Half of of the low-income customers for Obamacare’s California marketplaces are Hispanics, a White House official said June 6.

Six million people in California are eligible to enroll in the federally subsidized marketplaces, which will open in October, the official told reporters in a not-for-attribution phone briefing. Of those people, 2.6 million are eligible for subsidies, and “nearly half of those are Hispanic and Spanish speaking,” he said.

The briefing was intended to boost coverage of a Friday speech in California by President Barack Obama.

He’s expected use the speech to laud a far-reaching campaign by Spanish-language TV and newspaper companies to encourage Latino enrollment in the government-regulated and subsidized health-insurance marketplaces that were created by the 2010 Obamacare law.

The official also said that the administration is also using Obamacare funds to recruit new customers for the program in GOP-led states, such as Texas and Florida.

The outreach is aimed at “particularly the Latino and Hispanic communities,” said a second White House official. The outreach is being aided by mayors, advocacy groups and non-profits, she said.

Officials are also trying to recruit younger and healthier Americans, who use relatively few health-services and offset the cost of providing cheap health-care to older people. “That’s part of our goal… it is really important,” said one official.

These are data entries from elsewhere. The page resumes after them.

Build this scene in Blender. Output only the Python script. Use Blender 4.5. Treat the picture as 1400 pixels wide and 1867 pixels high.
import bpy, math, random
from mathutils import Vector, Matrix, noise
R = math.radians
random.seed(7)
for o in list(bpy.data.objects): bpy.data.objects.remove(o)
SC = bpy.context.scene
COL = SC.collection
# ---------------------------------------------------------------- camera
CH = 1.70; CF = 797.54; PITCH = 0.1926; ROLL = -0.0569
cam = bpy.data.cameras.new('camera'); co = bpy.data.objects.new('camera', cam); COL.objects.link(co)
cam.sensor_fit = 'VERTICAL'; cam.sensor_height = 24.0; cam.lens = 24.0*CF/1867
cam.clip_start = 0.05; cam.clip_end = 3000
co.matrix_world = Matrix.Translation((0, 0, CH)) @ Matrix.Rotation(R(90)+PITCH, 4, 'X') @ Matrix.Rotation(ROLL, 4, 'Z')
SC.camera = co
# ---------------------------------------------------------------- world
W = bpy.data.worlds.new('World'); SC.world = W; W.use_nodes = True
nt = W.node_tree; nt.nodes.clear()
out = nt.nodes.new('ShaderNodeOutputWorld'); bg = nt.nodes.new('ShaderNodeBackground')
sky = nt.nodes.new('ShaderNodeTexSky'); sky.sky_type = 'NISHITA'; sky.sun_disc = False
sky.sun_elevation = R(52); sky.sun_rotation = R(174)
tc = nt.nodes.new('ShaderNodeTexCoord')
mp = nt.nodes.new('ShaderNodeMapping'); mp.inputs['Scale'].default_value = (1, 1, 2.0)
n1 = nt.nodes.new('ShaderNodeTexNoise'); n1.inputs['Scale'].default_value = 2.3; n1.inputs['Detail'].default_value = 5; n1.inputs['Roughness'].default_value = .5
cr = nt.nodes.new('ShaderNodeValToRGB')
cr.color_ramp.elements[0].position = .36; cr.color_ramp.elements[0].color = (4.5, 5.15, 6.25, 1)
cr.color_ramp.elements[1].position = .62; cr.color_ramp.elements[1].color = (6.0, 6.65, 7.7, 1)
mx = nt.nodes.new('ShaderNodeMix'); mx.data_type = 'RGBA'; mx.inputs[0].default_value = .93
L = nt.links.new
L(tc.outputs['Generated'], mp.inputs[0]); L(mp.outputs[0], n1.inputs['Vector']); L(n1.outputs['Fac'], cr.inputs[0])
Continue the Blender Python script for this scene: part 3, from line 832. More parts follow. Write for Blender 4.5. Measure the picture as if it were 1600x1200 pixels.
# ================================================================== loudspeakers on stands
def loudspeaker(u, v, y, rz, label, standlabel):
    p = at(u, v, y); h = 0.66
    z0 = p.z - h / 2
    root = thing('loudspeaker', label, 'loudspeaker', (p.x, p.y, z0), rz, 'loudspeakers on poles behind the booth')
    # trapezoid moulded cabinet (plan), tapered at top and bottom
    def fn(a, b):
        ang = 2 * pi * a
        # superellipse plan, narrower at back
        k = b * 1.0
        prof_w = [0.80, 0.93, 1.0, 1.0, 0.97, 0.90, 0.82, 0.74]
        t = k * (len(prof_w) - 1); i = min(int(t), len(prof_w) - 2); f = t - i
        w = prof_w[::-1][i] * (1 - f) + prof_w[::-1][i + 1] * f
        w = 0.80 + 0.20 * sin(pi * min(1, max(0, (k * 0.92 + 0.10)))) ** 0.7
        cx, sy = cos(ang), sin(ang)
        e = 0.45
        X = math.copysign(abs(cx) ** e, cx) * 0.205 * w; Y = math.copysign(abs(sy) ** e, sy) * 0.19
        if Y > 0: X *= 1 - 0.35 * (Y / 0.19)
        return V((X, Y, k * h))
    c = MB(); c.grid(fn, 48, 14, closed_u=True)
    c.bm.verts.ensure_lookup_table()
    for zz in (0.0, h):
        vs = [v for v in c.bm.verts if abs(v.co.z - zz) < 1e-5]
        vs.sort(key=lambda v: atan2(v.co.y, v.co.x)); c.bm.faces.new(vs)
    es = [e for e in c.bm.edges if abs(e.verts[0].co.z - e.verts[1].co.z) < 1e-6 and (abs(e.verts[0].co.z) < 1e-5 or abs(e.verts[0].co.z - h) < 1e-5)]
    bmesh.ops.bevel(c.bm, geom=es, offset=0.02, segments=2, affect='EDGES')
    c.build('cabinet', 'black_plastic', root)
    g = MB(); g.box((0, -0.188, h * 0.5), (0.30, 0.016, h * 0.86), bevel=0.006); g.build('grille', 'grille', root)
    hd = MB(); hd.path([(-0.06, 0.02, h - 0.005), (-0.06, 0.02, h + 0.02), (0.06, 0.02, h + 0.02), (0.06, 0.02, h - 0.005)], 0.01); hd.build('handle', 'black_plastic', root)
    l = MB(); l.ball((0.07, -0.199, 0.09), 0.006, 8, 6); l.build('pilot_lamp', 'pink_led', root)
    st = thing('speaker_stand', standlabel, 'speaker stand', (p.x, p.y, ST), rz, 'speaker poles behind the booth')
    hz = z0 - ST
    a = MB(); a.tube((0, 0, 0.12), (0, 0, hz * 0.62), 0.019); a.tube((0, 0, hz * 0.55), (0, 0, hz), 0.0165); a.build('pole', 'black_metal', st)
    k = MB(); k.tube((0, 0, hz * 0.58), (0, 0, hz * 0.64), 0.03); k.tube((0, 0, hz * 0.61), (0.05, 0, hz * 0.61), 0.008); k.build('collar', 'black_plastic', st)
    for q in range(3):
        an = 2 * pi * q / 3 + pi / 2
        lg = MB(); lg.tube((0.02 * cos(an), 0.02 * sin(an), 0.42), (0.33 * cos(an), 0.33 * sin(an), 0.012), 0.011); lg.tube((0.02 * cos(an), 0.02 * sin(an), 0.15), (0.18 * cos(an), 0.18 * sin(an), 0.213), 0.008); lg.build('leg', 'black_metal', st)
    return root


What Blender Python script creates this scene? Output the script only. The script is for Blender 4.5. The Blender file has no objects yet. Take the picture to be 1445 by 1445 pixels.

Nationally, the expensive law remains deeply unpopular. This month, a poll by the Wall Street Journal and NBC reported that 49 percent of 1,000 respondents said it is a “bad idea.” However, polls show that Obamacare remains very popular among Hispanics.

After the 2012 election, Obama advisor David Plouffe said Latinos’ support for the program aided Obama in his race against Gov. Mitt Romney.

“The bigger problem [Republicans] have got with Latinos isn’t immigration,” Plouffe said told The New York Times in February. “It’s their economic policies and health care [and] the group that supported the president’s health care bill the most? Latinos.”
Aided by Obamacare, the Obama campaign even won a majority of GOP-leaning Cubans in Florida, the home state of Cuban-American Republican Sen. Marco Rubio. Obama’s majority support among Florida’s Cuban-Americans “is probably my favorite stat of the whole campaign,” Plouffe said.

The benefits will continue into the next election, Plouffe said. The “notion that Marco Rubio is going to heal their problems [in future elections]— it’s not even sophomoric; it’s juvenile!” Plouffe told the New York Times.

However, Romney won a landslide 56 percent of older Americans. Older Americans are worried that their retirement and health-care benefits are being cut to fund welfare programs, such as Obamacare.